Our network of highways and byways in the US
is pretty awesome when compared to any other modern, industrialized
country. We are a car country and we
demand lots and lots of roads to enjoy our motorcars and motorcycles. Computer mapping programs advertise how many
"millions of miles" of roadways their software covers. It's hard to image a million of anything
much less "millions of miles" of roads.
The
freeway is the way to go when you have a limited number of days (still putting
in the 8 to 5, 5 days a week). A bunch
of miles goes by pretty fast when you keep a steady pace on the freeway. Without too much trouble, Wanda and I can
average 75-plus miles per hour for the first three hundred miles of the
day. An eight-hour day on the freeway
will get you better than 500 miles down the road if you keep up the pace. The plan here is to get there in a hurry;
enjoy the time there; then get home in a hurry. Beats you up a bit to be in that much of a hurry though.
When
there is time, the back roads and the byways are a lot less hectic and way more
interesting than the freeway. There's a
lot of history off the main highway.
What you see to the side of most freeways in the Southwest doesn't give
you an inkling of what you will find just a mile or two down a remote, two-lane
road. Here you will find small, seemingly deserted towns that have amazing
historic backgrounds.
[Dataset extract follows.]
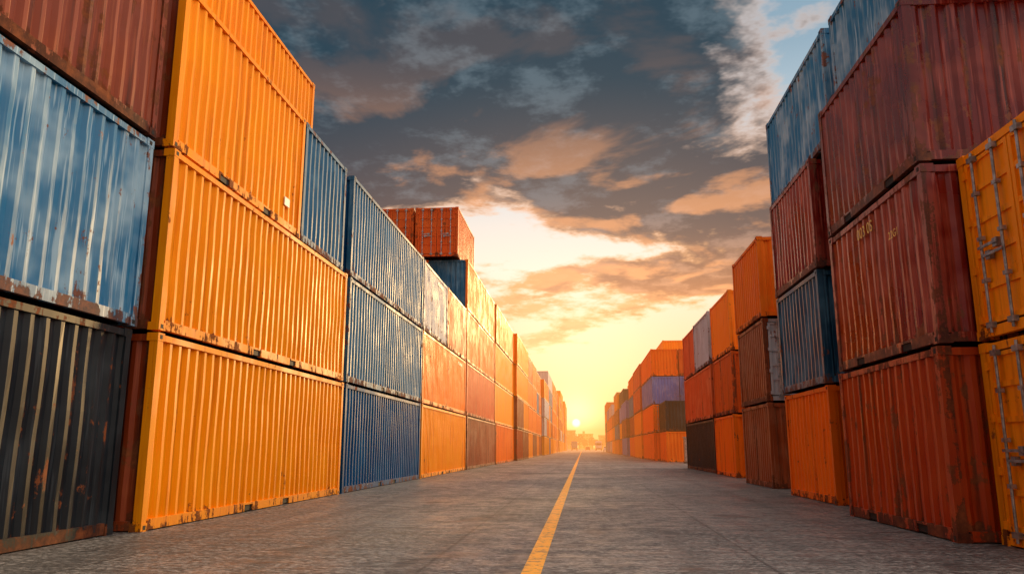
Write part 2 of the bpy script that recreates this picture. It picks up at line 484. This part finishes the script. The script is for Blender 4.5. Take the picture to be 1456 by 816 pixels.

Remember that the
Southwest was the route for thousands of tough, Calistoga wagons heading west
in the middle and late 1800's. They
left a lot of themselves both literally and figuratively along that trail.
There
are several books available about motorcycle riding on back roads with titles
like "Traveling in the Southwest," or "Ghost Towns of the Old
West." Check out any good new or
used bookstore and you'll find a couple of the more popular ones. Recently I leafed through one such book and
found several less traveled roads that I never knew about. Check out Old Highway 80 that connects
Interstate 8 and 10 at Gila Bend. The dirt road over the mountains between
Douglas, AZ, past the Slaughter Ranch to Cloverdale, NM, is definitely on my
list of roads to do. Old Hwy 666 (now
known as Hwy 191) up to Alpine is in every book on riding in the Southwest, as
it should be. It is one awesome road.
Next
time you're planning a trip, look for some of those obscure side roads. If you are using a mapping program change
your preferences so that you avoid freeways.
My program can plot a route from Sierra Vista to Flagstaff with
absolutely no freeway. The back roads
take a bit longer but its time well spent.
Deryle and Wanda, always looking for new back roads.